**Short problem:**
Begin with the first line of the material and copy each line word for word through the line that contains "d = Vector((-1"; the pictures are left out.

* * *

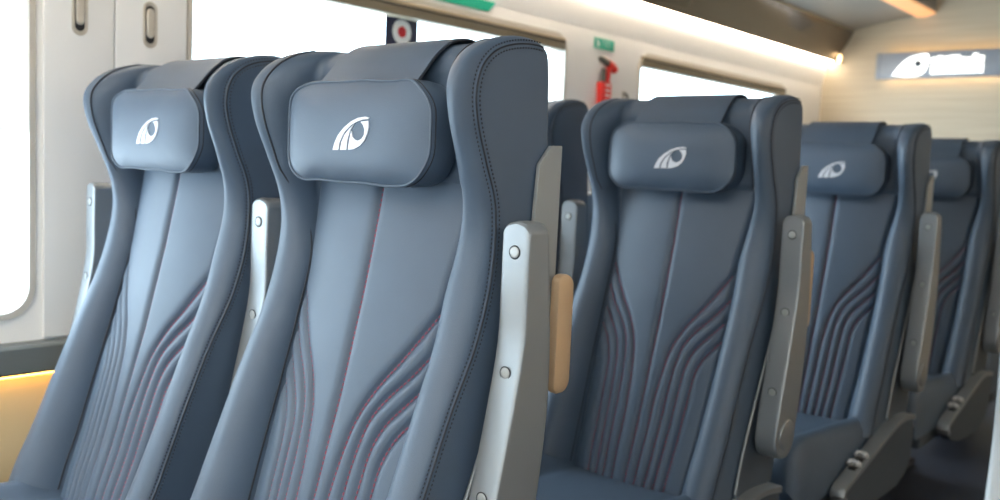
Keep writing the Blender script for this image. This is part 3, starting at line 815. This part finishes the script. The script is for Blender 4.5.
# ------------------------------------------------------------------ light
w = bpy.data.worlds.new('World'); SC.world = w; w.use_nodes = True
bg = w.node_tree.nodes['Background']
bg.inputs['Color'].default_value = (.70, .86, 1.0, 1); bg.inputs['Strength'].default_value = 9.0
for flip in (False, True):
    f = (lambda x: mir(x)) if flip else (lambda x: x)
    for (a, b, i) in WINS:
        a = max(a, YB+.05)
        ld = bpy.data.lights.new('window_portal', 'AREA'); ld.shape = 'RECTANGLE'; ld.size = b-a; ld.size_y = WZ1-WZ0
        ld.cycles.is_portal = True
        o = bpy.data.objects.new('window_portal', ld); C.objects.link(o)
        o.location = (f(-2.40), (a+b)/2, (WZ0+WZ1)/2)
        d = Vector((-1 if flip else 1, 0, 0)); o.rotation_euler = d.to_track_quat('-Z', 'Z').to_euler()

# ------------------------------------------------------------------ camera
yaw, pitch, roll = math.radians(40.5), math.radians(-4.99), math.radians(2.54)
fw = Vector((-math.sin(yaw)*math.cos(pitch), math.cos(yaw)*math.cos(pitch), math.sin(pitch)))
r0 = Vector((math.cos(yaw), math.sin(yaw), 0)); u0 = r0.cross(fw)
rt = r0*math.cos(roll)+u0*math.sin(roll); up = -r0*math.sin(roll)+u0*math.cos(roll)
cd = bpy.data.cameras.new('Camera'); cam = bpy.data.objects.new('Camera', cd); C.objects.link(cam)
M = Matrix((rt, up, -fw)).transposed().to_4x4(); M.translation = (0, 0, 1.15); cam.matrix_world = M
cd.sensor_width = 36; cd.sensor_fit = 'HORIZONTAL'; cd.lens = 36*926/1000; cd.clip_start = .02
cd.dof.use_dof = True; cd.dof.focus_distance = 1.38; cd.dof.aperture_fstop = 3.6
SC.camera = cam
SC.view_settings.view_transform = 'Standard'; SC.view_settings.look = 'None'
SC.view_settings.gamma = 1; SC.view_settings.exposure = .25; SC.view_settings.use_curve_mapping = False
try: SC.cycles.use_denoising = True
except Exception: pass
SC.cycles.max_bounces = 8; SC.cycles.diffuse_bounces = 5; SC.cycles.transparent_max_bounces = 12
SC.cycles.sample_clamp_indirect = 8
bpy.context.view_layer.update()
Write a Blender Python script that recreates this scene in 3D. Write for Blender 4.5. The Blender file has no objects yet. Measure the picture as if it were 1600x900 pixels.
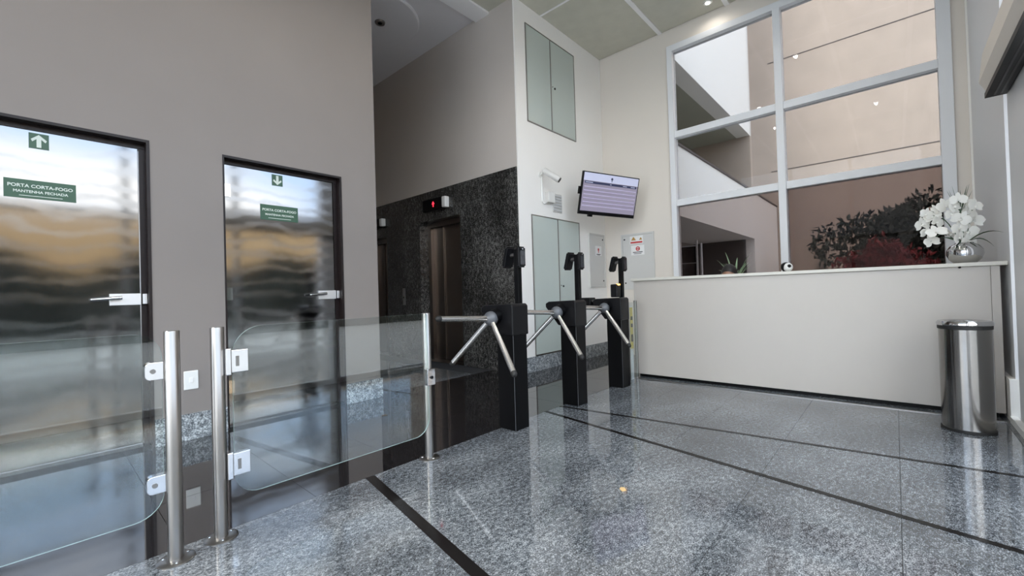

* * *

**Response to the task:**
Keep writing the Blender script for this image. This is part 3, starting at line 815. This part finishes the script. The script is for Blender 4.5.
# ------------------------------------------------------------------ light
w = bpy.data.worlds.new('World'); SC.world = w; w.use_nodes = True
bg = w.node_tree.nodes['Background']
bg.inputs['Color'].default_value = (.70, .86, 1.0, 1); bg.inputs['Strength'].default_value = 9.0
for flip in (False, True):
    f = (lambda x: mir(x)) if flip else (lambda x: x)
    for (a, b, i) in WINS:
        a = max(a, YB+.05)
        ld = bpy.data.lights.new('window_portal', 'AREA'); ld.shape = 'RECTANGLE'; ld.size = b-a; ld.size_y = WZ1-WZ0
        ld.cycles.is_portal = True
        o = bpy.data.objects.new('window_portal', ld); C.objects.link(o)
        o.location = (f(-2.40), (a+b)/2, (WZ0+WZ1)/2)
        d = Vector((-1 if flip else 1, 0, 0)); o.rotation_euler = d.to_track_quat('-Z', 'Z').to_euler()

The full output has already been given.